Anastasopoulos Antonis
Member

Antonis Anastasopoulos

Antonis Anastasopoulos is a historian of the Ottoman Empire. He is an Associate Professor of Ottoman history at the Department of History and Archaeology of the University of Crete, where he has been teaching since 1999. He is also a Collaborating Faculty member of the Institute for Mediterranean Studies of the Foundation for Research and Technology-Hellas (FORTH), with which he has been affiliated since 2001. He studied History and Archaeology at the National and Kapodistrian University of Athens. He completed his postgraduate studies (M.Phil.) and wrote his Ph.D. dissertation entitled “Imperial Institutions and Local Communities: Ottoman Karaferye, 1758-1774” at the Faculty of Oriental Studies of the University of Cambridge under the supervision of İ. Metin Kunt. In January 2010 he was invited and taught a series of four seminars at the École Pratique des Hautes Études, Section des Sciences Historiques et Philologiques, in Paris. During the spring semester of the academic year 2015-2016 he was invited and taught Greek and Balkan History at the Department of History of Boğaziçi University in Istanbul, in the context of a position funded by the Alexander S. Onassis Public Benefit Foundation.

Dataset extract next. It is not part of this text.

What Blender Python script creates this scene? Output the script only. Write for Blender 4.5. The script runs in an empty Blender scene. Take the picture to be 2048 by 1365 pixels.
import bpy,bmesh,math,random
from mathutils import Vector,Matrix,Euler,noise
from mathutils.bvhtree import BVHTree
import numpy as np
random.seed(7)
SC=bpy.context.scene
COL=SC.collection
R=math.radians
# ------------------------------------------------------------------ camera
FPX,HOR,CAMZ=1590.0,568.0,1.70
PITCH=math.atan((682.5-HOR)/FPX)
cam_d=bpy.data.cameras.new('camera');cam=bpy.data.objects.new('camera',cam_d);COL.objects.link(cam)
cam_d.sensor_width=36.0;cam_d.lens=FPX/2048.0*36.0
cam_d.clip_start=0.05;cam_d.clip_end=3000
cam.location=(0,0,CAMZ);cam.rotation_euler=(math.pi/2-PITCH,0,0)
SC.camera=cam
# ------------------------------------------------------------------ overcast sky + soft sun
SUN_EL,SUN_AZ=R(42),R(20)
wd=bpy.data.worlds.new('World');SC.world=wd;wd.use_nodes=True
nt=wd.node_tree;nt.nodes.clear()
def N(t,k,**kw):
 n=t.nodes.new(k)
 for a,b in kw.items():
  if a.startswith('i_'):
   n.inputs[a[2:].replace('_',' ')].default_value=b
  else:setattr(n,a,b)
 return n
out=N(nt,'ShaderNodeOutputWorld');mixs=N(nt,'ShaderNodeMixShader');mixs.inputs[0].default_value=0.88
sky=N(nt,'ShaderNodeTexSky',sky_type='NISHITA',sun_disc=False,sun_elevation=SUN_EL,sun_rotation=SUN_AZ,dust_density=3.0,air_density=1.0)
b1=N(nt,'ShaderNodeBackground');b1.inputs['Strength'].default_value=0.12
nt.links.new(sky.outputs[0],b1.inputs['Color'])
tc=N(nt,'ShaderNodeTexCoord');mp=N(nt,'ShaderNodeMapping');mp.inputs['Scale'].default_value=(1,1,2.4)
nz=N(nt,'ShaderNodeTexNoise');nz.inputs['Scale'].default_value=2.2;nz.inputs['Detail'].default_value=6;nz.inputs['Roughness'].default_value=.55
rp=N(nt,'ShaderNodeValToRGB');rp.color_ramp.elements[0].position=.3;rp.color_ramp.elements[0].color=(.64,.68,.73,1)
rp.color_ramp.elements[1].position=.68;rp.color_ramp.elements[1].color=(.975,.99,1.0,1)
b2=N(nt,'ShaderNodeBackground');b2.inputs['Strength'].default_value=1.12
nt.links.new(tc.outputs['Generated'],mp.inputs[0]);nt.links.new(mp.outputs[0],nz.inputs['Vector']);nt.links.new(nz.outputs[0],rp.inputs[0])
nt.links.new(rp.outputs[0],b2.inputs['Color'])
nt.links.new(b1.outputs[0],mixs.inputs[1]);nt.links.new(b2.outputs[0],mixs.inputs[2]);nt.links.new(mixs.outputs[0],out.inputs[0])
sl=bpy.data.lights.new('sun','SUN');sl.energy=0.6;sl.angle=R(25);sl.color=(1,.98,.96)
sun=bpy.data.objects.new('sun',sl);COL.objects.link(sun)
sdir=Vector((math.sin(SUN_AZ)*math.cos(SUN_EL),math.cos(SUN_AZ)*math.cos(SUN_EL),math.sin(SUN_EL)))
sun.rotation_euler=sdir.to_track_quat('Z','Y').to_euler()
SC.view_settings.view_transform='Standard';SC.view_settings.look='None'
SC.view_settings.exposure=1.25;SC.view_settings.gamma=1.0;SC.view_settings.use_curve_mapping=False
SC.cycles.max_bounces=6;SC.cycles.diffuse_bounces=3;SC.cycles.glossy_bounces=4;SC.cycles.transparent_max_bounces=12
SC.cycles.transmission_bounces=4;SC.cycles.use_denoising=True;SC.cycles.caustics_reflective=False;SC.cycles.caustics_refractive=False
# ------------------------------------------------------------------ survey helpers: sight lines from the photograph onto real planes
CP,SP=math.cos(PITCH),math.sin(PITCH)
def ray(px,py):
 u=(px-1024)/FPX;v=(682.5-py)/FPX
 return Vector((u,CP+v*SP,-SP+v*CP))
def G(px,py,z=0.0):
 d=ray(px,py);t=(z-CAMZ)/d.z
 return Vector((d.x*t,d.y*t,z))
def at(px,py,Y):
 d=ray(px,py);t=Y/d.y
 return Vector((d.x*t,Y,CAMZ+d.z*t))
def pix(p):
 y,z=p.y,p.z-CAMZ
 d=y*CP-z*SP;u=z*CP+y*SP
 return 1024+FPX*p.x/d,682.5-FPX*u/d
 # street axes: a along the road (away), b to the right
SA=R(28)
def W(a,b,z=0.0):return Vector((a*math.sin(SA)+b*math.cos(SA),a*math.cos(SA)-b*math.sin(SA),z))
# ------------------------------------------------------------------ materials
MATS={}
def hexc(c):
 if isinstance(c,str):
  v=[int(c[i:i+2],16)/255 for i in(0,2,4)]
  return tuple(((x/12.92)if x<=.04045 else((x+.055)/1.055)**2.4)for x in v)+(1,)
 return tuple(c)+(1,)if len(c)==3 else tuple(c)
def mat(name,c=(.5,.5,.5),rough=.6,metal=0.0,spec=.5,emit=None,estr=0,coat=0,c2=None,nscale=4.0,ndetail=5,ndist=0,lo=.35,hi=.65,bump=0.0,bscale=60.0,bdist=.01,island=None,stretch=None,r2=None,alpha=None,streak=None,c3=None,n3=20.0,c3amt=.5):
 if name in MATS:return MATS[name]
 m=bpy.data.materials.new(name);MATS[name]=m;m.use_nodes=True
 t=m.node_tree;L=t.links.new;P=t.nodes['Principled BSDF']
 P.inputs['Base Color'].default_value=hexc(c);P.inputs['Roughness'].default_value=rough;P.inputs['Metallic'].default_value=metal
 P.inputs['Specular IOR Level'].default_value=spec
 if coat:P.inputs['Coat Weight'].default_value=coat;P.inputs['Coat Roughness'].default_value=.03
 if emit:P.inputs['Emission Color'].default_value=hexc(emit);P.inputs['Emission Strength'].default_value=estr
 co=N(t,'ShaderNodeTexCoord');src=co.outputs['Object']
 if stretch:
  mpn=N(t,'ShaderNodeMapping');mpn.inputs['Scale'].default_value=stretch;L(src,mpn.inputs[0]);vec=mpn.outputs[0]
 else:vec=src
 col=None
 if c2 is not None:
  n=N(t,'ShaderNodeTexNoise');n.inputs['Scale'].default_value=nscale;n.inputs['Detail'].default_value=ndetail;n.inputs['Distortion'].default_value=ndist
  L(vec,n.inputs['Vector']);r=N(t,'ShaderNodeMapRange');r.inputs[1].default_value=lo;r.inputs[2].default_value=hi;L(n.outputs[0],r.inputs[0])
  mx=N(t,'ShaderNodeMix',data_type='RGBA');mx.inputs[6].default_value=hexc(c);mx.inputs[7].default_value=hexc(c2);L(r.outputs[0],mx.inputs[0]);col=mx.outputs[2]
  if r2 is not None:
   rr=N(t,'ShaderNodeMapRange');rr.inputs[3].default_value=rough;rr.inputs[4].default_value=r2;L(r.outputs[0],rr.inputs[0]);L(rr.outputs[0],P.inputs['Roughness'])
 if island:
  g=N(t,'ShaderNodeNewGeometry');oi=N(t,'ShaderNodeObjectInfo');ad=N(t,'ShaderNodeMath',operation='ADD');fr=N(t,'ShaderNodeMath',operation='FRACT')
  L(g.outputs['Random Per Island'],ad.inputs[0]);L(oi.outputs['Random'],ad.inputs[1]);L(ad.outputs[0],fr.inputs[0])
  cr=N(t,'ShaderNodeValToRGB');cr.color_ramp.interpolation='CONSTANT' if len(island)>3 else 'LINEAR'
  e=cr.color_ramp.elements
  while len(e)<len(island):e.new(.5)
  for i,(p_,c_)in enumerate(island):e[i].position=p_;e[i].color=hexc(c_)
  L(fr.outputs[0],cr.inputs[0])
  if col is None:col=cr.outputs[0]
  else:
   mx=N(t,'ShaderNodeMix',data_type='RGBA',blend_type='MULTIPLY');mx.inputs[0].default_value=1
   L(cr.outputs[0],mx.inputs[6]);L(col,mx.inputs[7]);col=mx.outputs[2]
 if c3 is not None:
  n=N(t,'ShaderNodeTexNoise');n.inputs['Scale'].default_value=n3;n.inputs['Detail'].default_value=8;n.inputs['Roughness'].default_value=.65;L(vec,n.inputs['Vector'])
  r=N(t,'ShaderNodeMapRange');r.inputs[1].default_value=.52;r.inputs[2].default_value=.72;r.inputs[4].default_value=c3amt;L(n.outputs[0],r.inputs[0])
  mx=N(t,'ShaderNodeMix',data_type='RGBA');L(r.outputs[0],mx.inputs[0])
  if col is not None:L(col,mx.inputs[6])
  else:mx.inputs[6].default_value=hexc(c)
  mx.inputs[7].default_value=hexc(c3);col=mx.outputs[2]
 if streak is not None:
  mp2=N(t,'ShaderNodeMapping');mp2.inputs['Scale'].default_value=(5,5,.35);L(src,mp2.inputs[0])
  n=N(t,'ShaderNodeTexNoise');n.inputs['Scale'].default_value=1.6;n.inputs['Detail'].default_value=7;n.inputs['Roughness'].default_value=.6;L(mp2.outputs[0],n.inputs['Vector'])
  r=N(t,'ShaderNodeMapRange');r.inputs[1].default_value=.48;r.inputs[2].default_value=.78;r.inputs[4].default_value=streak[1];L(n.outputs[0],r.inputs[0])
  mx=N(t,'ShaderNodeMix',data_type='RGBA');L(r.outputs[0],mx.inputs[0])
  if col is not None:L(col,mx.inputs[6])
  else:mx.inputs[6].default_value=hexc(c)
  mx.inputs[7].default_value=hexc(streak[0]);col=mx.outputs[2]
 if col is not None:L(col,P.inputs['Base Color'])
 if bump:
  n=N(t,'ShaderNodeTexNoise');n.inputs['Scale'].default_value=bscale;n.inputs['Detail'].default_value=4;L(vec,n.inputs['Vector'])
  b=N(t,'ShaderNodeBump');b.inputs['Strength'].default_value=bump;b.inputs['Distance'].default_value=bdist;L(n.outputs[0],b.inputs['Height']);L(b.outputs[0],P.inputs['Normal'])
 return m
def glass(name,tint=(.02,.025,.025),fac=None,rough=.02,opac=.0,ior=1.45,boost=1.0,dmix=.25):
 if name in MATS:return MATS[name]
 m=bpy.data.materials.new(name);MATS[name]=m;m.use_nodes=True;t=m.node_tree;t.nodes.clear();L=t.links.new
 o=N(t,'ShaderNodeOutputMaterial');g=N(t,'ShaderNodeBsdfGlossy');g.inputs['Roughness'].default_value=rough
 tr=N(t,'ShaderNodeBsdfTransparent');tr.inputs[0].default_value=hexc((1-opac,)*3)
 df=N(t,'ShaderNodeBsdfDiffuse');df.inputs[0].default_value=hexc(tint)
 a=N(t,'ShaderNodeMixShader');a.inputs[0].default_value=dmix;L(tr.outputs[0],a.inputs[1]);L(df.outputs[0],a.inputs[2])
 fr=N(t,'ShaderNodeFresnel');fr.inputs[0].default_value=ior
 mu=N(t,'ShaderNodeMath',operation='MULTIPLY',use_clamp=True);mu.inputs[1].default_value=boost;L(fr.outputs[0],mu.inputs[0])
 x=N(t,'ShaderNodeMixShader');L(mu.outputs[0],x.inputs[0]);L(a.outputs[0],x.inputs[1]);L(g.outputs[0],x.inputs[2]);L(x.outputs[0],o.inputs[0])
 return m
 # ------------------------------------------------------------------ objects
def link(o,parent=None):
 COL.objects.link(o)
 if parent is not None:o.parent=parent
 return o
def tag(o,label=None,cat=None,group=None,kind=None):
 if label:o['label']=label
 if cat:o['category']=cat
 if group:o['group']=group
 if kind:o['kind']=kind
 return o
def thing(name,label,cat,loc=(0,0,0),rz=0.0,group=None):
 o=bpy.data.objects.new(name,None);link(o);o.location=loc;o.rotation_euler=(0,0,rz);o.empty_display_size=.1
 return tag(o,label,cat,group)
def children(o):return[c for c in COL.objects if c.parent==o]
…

He is Vice-President of CIÉPO (Comité International des Études Pré-Ottomanes et Ottomanes), Editor-in-Chief of the journal Turkish Historical Review, published by Brill, and a member of the International Advisory Committees of the journal Turcica, published by Peeters, and the book series The Ottoman Empire and its Heritage: Politics, Society and Economy, published by Brill.

He has edited or co-edited five collective volumes and has published more than 45 articles in academic journals, edited volumes and academic encyclopaedias. He has participated in 60 international conferences and workshops and has been a member of the organizing committee of twelve international conferences and an international day conference.

He has participated in eight funded research projects. From 2005 to 2009 he was a member of the management committee of the international academic network COST A36: “Tributary empires compared: Romans, Mughals and Ottomans in the pre-industrial world from antiquity till the transition to modernity”.

His main research interests in Ottoman history are the provinces with an emphasis on political relations in the eighteenth century; Islamic gravestones; and the history of water resources management.